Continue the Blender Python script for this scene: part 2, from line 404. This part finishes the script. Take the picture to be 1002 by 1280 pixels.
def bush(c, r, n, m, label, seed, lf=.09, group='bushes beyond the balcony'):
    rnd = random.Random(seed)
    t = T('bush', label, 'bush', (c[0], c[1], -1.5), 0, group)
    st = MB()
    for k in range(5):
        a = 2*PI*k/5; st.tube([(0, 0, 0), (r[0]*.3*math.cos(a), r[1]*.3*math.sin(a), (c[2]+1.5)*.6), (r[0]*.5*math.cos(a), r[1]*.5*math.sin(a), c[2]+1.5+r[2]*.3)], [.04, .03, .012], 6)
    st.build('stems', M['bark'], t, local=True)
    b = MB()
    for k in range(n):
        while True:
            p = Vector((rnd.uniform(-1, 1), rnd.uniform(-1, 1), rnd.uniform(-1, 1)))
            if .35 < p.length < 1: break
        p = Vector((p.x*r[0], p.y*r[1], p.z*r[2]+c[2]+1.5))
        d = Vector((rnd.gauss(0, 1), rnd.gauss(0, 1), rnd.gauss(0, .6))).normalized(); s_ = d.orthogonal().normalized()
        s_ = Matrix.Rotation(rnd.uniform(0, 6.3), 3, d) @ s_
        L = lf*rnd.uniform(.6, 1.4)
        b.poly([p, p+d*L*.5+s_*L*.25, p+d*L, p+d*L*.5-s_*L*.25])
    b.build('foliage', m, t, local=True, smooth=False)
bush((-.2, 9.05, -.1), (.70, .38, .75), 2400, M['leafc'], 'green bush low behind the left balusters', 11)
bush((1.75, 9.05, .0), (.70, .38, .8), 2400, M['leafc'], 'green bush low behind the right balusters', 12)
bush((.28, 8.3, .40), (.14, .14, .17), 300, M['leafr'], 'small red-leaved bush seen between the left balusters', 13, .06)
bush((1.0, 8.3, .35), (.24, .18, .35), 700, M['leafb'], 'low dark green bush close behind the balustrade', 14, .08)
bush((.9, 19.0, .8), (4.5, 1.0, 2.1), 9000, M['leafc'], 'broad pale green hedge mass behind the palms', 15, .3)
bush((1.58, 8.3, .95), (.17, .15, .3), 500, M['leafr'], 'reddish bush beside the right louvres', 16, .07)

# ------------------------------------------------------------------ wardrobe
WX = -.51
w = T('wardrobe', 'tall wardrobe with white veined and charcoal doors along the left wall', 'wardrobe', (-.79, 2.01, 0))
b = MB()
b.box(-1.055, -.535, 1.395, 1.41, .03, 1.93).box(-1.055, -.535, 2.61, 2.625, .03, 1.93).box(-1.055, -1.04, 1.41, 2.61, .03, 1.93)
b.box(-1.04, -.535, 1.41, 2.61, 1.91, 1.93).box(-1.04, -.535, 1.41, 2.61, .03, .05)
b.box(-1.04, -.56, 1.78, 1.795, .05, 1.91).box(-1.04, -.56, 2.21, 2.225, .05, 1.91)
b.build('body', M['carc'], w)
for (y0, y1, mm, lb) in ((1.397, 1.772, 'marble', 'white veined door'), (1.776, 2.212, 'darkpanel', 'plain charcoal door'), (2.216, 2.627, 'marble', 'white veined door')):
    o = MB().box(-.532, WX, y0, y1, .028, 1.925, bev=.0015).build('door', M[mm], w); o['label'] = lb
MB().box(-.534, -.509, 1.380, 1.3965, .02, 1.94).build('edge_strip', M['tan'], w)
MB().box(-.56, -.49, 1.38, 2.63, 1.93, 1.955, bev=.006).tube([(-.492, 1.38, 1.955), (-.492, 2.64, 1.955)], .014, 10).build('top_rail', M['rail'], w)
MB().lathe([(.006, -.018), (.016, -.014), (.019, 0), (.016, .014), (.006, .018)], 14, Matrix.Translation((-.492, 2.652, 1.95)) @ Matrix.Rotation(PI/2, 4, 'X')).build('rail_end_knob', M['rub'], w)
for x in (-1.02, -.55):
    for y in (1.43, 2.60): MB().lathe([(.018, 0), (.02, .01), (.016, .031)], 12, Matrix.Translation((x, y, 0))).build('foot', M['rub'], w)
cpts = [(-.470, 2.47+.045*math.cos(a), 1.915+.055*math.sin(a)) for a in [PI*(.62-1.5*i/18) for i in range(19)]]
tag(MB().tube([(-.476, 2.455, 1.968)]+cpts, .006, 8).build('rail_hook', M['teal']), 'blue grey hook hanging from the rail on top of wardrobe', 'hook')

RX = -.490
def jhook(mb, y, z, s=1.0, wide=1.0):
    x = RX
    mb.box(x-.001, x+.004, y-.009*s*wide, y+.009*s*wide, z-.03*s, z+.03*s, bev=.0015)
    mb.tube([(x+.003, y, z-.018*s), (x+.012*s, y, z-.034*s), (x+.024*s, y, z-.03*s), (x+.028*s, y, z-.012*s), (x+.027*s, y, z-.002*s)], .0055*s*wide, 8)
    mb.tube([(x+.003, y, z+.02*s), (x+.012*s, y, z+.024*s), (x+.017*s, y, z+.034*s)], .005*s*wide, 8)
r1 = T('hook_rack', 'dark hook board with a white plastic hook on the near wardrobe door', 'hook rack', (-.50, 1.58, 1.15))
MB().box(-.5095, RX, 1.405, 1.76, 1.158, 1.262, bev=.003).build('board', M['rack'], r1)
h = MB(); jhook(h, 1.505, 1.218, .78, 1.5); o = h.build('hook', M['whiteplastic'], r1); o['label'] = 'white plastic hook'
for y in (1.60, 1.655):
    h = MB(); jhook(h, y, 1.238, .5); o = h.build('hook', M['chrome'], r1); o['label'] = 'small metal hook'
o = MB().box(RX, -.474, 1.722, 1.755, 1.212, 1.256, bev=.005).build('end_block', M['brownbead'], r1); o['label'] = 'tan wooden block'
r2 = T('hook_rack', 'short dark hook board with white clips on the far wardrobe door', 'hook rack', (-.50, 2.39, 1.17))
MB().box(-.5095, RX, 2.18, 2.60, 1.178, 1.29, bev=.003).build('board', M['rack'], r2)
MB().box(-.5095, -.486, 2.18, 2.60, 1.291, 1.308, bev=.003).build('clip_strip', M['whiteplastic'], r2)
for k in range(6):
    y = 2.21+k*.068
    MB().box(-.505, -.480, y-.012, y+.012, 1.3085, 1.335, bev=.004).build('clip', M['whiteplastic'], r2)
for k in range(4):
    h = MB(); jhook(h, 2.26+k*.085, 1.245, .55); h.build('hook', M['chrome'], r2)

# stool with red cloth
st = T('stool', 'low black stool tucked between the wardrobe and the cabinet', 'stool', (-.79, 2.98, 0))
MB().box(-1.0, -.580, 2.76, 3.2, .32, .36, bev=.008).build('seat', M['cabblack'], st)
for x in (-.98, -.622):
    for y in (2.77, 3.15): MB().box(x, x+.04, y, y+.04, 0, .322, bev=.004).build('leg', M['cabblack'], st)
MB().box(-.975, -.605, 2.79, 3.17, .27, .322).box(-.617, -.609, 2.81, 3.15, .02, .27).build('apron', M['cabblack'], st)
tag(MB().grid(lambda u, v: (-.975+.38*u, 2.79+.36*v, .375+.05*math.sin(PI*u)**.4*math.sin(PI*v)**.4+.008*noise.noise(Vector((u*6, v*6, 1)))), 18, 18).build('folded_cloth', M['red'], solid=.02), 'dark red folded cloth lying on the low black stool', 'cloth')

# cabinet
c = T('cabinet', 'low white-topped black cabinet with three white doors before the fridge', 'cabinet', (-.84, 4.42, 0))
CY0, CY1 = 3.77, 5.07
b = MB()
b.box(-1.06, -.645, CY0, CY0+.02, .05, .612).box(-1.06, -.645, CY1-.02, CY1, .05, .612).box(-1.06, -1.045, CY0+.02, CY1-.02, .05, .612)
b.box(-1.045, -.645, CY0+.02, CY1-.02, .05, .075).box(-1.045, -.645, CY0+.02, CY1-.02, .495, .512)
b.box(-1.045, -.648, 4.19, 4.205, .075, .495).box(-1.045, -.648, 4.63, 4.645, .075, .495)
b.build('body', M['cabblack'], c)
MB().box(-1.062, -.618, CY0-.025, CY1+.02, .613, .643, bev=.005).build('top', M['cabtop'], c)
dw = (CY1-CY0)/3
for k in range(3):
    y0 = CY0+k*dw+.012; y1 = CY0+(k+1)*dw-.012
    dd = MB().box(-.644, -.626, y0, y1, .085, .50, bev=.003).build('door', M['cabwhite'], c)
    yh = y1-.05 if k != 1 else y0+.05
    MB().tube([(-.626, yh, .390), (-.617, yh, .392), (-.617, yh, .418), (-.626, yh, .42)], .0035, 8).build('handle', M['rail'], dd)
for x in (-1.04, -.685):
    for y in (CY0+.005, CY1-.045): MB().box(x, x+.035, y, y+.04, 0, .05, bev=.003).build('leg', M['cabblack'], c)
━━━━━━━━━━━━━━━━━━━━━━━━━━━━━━
• [Objective]: Return the lines above precisely as they appear, beginning at the first line and ending at the line with "bush((1.58, 8.3, .95), (.17, .15, .3), 500, M['leafr'], 'reddish", and nothing after it.

• [In response]:
Continue the Blender Python script for this scene: part 2, from line 404. This part finishes the script. Take the picture to be 1002 by 1280 pixels.
def bush(c, r, n, m, label, seed, lf=.09, group='bushes beyond the balcony'):
    rnd = random.Random(seed)
    t = T('bush', label, 'bush', (c[0], c[1], -1.5), 0, group)
    st = MB()
    for k in range(5):
        a = 2*PI*k/5; st.tube([(0, 0, 0), (r[0]*.3*math.cos(a), r[1]*.3*math.sin(a), (c[2]+1.5)*.6), (r[0]*.5*math.cos(a), r[1]*.5*math.sin(a), c[2]+1.5+r[2]*.3)], [.04, .03, .012], 6)
    st.build('stems', M['bark'], t, local=True)
    b = MB()
    for k in range(n):
        while True:
            p = Vector((rnd.uniform(-1, 1), rnd.uniform(-1, 1), rnd.uniform(-1, 1)))
            if .35 < p.length < 1: break
        p = Vector((p.x*r[0], p.y*r[1], p.z*r[2]+c[2]+1.5))
        d = Vector((rnd.gauss(0, 1), rnd.gauss(0, 1), rnd.gauss(0, .6))).normalized(); s_ = d.orthogonal().normalized()
        s_ = Matrix.Rotation(rnd.uniform(0, 6.3), 3, d) @ s_
        L = lf*rnd.uniform(.6, 1.4)
        b.poly([p, p+d*L*.5+s_*L*.25, p+d*L, p+d*L*.5-s_*L*.25])
    b.build('foliage', m, t, local=True, smooth=False)
bush((-.2, 9.05, -.1), (.70, .38, .75), 2400, M['leafc'], 'green bush low behind the left balusters', 11)
bush((1.75, 9.05, .0), (.70, .38, .8), 2400, M['leafc'], 'green bush low behind the right balusters', 12)
bush((.28, 8.3, .40), (.14, .14, .17), 300, M['leafr'], 'small red-leaved bush seen between the left balusters', 13, .06)
bush((1.0, 8.3, .35), (.24, .18, .35), 700, M['leafb'], 'low dark green bush close behind the balustrade', 14, .08)
bush((.9, 19.0, .8), (4.5, 1.0, 2.1), 9000, M['leafc'], 'broad pale green hedge mass behind the palms', 15, .3)
bush((1.58, 8.3, .95), (.17, .15, .3), 500, M['leafr'], 'reddish bush beside the right louvres', 16, .07)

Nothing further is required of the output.